Which artists and genres influenced Glenda Fairbach’s musical style?
Executive summary
Glenda Fairbach, as referenced in available reporting, appears to be a constructed persona whose "music" is produced with AI and posted online, which means there is no verifiable artist biography listing direct influences; separate reporting about a Cuban artist known as Glenda (Glenda López Expósito) identifies specific artist influences (Esperanza Spalding, Jamie Cullum, Laura Mvula), but that profile is distinct from the fictional Fairbach character [1] [2]. Given the two conflicting strands in the record, any claim about Fairbach’s musical influences must be qualified: either she is a fictional AI creation with influences implied by its creator/dataset (not documented in the sources), or the named human artist Glenda cites particular jazz and contemporary vocalists as inspirations [1] [2].
1. The record: two different “Glendas” in the sources
Reporting shows two separate references that are easily conflated: an encyclopedic entry for a Cuban singer who uses the stage name Glenda (Glenda López Expósito) lists her inspirations, while a forum post identifies “Glenda Fairbach” specifically as a fictional character whose songs are AI-generated; the sources do not assert they are the same person and implicitly warn against conflation [2] [1].

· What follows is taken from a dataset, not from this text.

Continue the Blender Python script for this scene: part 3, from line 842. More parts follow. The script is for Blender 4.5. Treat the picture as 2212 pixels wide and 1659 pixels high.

2. If referring to the Cuban artist “Glenda”: named artist influences
The Wikipedia entry for Glenda (the Cuban-born singer and flautist) explicitly names Esperanza Spalding, Jamie Cullum, and Laura Mvula as her musical inspirations, placing her in a lineage of jazz-minded vocalists and contemporary crossover artists who blend jazz technique with pop, soul, and modern songwriting sensibilities [2].
3. Genres suggested by the named inspirations
The trio cited—Esperanza Spalding, Jamie Cullum, Laura Mvula—points toward jazz, jazz-pop crossover, and contemporary soul as primary stylistic touchstones: Esperanza Spalding is widely associated with modern jazz and improvisation, Jamie Cullum with jazz-inflected pop and singer‑songwriter sensibility, and Laura Mvula with orchestral soul and art-pop textures; the source’s naming of these artists therefore implies a musical orientation toward jazz and sophisticated pop/soul hybrids in Glenda’s work [2].

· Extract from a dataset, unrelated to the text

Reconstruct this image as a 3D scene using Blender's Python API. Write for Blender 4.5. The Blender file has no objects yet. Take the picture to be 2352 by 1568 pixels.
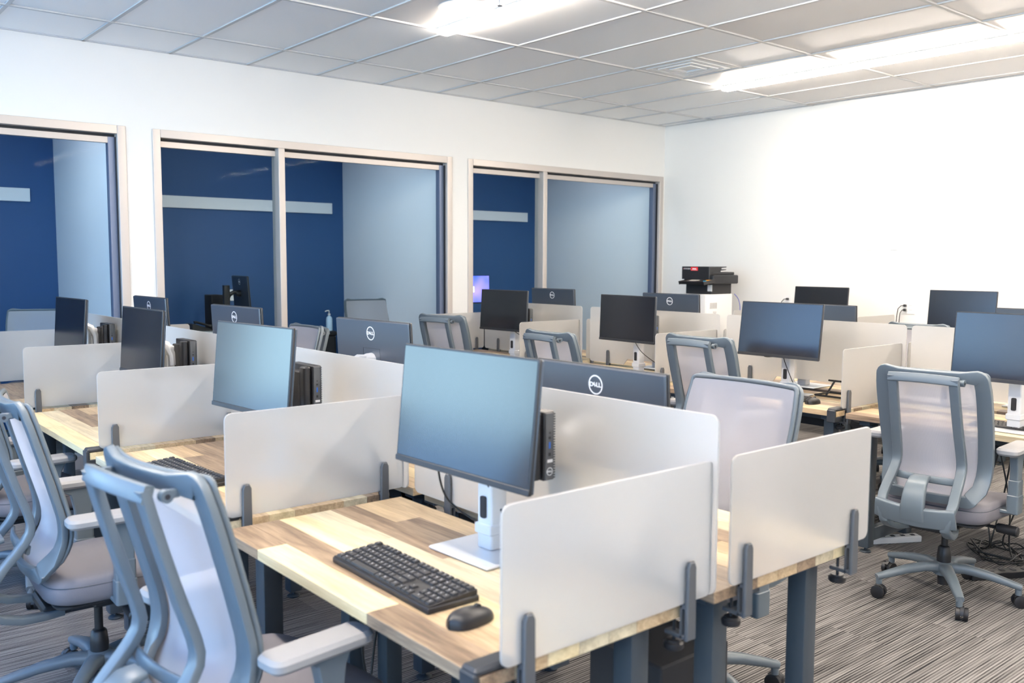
import bpy, bmesh, math, random
from mathutils import Vector, Matrix
random.seed(7)
C = bpy.context.scene.collection
S = bpy.context.scene
pi = math.pi
R_ = math.radians

# ---------------------------------------------------------------- camera
cam = bpy.data.cameras.new('camera'); co = bpy.data.objects.new('camera', cam); C.objects.link(co)
YAW, PIT, ROL = R_(50.238), R_(5.023), R_(.251)
f = Vector((math.cos(YAW)*math.cos(PIT), math.sin(YAW)*math.cos(PIT), -math.sin(PIT)))
r = Vector((math.sin(YAW), -math.cos(YAW), 0)); u = r.cross(f)
r2 = math.cos(ROL)*r + math.sin(ROL)*u; u2 = -math.sin(ROL)*r + math.cos(ROL)*u
co.matrix_world = Matrix(((r2.x, u2.x, -f.x, 0), (r2.y, u2.y, -f.y, 0), (r2.z, u2.z, -f.z, 1.524), (0, 0, 0, 1)))
cam.sensor_width = 36; cam.lens = 2091.1/2352*36; cam.clip_start = .02
cam.dof.use_dof = True; cam.dof.focus_distance = 4.6; cam.dof.aperture_fstop = 3.5
S.camera = co
# ---------------------------------------------------------------- sky, exposure
w = bpy.data.worlds.new('sky'); S.world = w; w.use_nodes = True
wn = w.node_tree.nodes; wl = w.node_tree.links; bg = wn['Background']
SKY = (.46, .74, 1.0)
tc = wn.new('ShaderNodeTexCoord'); sp_ = wn.new('ShaderNodeSeparateXYZ'); wr = wn.new('ShaderNodeValToRGB')
wl.new(tc.outputs['Generated'], sp_.inputs[0]); wl.new(sp_.outputs['Z'], wr.inputs[0])
wr.color_ramp.elements[0].position = .03; wr.color_ramp.elements[0].color = (.58, .84, 1, 1)
wr.color_ramp.elements[1].position = .14; wr.color_ramp.elements[1].color = (.15, .27, .52, 1)
e_ = wr.color_ramp.elements.new(.8); e_.color = (.14, .28, .56, 1)
wl.new(wr.outputs[0], bg.inputs[0]); bg.inputs[1].default_value = 4.5
S.view_settings.view_transform = 'Standard'; S.view_settings.look = 'None'
S.view_settings.gamma = 1; S.view_settings.exposure = 1.08; S.view_settings.use_curve_mapping = False
S.cycles.use_denoising = True
S.cycles.max_bounces = 12; S.cycles.diffuse_bounces = 6; S.cycles.glossy_bounces = 4
S.cycles.transmission_bounces = 10; S.cycles.transparent_max_bounces = 12
S.cycles.sample_clamp_indirect = 6; S.cycles.caustics_reflective = False; S.cycles.caustics_refractive = False
EM_LINEAR = 50.0      # luminaire strength

# room numbers (metres): x runs along the window wall, y along the right wall
H = 3.07; YB = 7.04; XR = 8.13; XL = -1.05; YF = -2.6; YO = 9.1; WT = 2.494
T = .6096; X0 = 1.886; ROWS = [6.3645 - i*1.2215 for i in range(9)]

# ---------------------------------------------------------------- materials
M = {}
def mat(name, col, rough=.5, metal=0, spec=.5, coat=0, bump=None, ior=None):
    m = bpy.data.materials.new(name); m.use_nodes = True
    p = m.node_tree.nodes['Principled BSDF']
    p.inputs['Base Color'].default_value = (*col, 1); p.inputs['Roughness'].default_value = rough
    p.inputs['Metallic'].default_value = metal; p.inputs['Specular IOR Level'].default_value = spec
    p.inputs['Coat Weight'].default_value = coat
    if ior: p.inputs['IOR'].default_value = ior
    if bump:
        n = m.node_tree.nodes; l = m.node_tree.links
        tc = n.new('ShaderNodeTexCoord'); t = n.new('ShaderNodeTexNoise'); t.inputs['Scale'].default_value = bump[0]
        b = n.new('ShaderNodeBump'); b.inputs['Strength'].default_value = bump[1]; b.inputs['Distance'].default_value = .002
        l.new(tc.outputs['Object'], t.inputs['Vector']); l.new(t.outputs[0], b.inputs['Height']); l.new(b.outputs[0], p.inputs['Normal'])
    M[name] = m
    return m
def srgb(r, g, b): return tuple((c/255/12.92 if c/255 <= .04045 else ((c/255+.055)/1.055)**2.4) for c in (r, g, b))
mat('wall_paint', (.78, .77, .75), .6, bump=(180, .12))
mat('office_paint', (.82, .84, .87), .6, bump=(180, .12))
mat('blue_paint', (.018, .075, .21), .55, bump=(180, .12))
mat('rail_white', (.78, .78, .78), .35)
mat('alu', (.54, .495, .465), .42, .35)
mat('alu_blue_reflection', (.16, .20, .30), .35, .3)  # frame aluminium with a blue reflection put into its colour
mat('near_black', (.02, .02, .025), .6)
mat('steel', (.042, .054, .066), .45, .1)
mat('steel_light', (.42, .42, .42), .4, .4)
mat('gray_plastic', (.118, .145, .166), .34, bump=(900, .05))
mat('gray_pad', (.27, .265, .265), .6, bump=(700, .08))
mat('black_plastic', (.012, .012, .014), .42)
mat('black_matte', (.018, .018, .02), .7)
mat('rubber', (.02, .02, .02), .8)
mat('key', (.022, .022, .024), .5)
mat('legend', (.75, .75, .78), .6)
mat('bezel', (.018, .019, .022), .45)
mat('monitor_back', (.030, .042, .062), .40, .0, .8)
mat('silver', (.80, .81, .83), .32, .55)
mat('white_plastic', (.74, .74, .74), .35)
mat('logo_silver', (.85, .86, .88), .3, .2)
mat('clamp_gray', (.068, .073, .080), .45)
mat('clip_dark', (.03, .033, .038), .4)
mat('usb_blue', (.02, .12, .5), .4)
mat('label_white', (.7, .7, .7), .6)
mat('cable_black', (.012, .012, .012), .5)
mat('cable_blue', (.08, .10, .45), .5)
mat('red_label', (.75, .02, .03), .5)
mat('cabinet_white', (.86, .85, .83), .45)
mat('grille_gray', (.45, .44, .43), .6)
mat('icon_orange', (.9, .35, .03), .5); mat('icon_cyan', (.05, .5, .75), .5)
mat('bottle_blue', (.45, .62, .78), .25)
mat('seat_fabric', (.155, .148, .165), .8, bump=(500, .35))
mat('screen', (.006, .006, .008), .20, 0, .5, ior=1.74)
mat('tee_white', (.62, .62, .61), .65, spec=.2)
mat('outside_ground', (.8, .8, .8), .9)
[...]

4. If referring to Glenda Fairbach, the fictional AI persona: lack of documented influences
The forum report identifies Glenda Fairbach explicitly as a fictional character created by an individual using the name Jon Andre Lundal and states her songs are created with AI, uploaded to YouTube and Instagram; that account does not list artistic influences for Fairbach, nor does it supply a biographical lineage comparable to a human artist’s inspirations, so there is no primary-source evidence in the provided materials to say which named artists or genres shaped Fairbach’s style [1].
5. What “AI-created” implies about influences and attribution
When music is generated by AI, observable stylistic features may reflect the training data, designer intent, or prompts rather than personal listening history; the available reporting notes only that Fairbach’s songs are AI-generated and does not document the dataset, prompts, or human collaborators behind them, so any inference about specific artist influences for Fairbach would be speculative beyond the cited claim that she is fictional and AI-driven [1].
6. Reconciling narratives and guarding against misattribution
The juxtaposition of a real Cuban musician named Glenda who cites specific jazz and contemporary vocalists and a separate online claim that Glenda Fairbach is an AI fiction highlights a common media risk: name conflation can create misleading assertions about influence and authenticity; the sources themselves do not connect the two profiles and must be read as separate claims unless further corroboration appears [2] [1].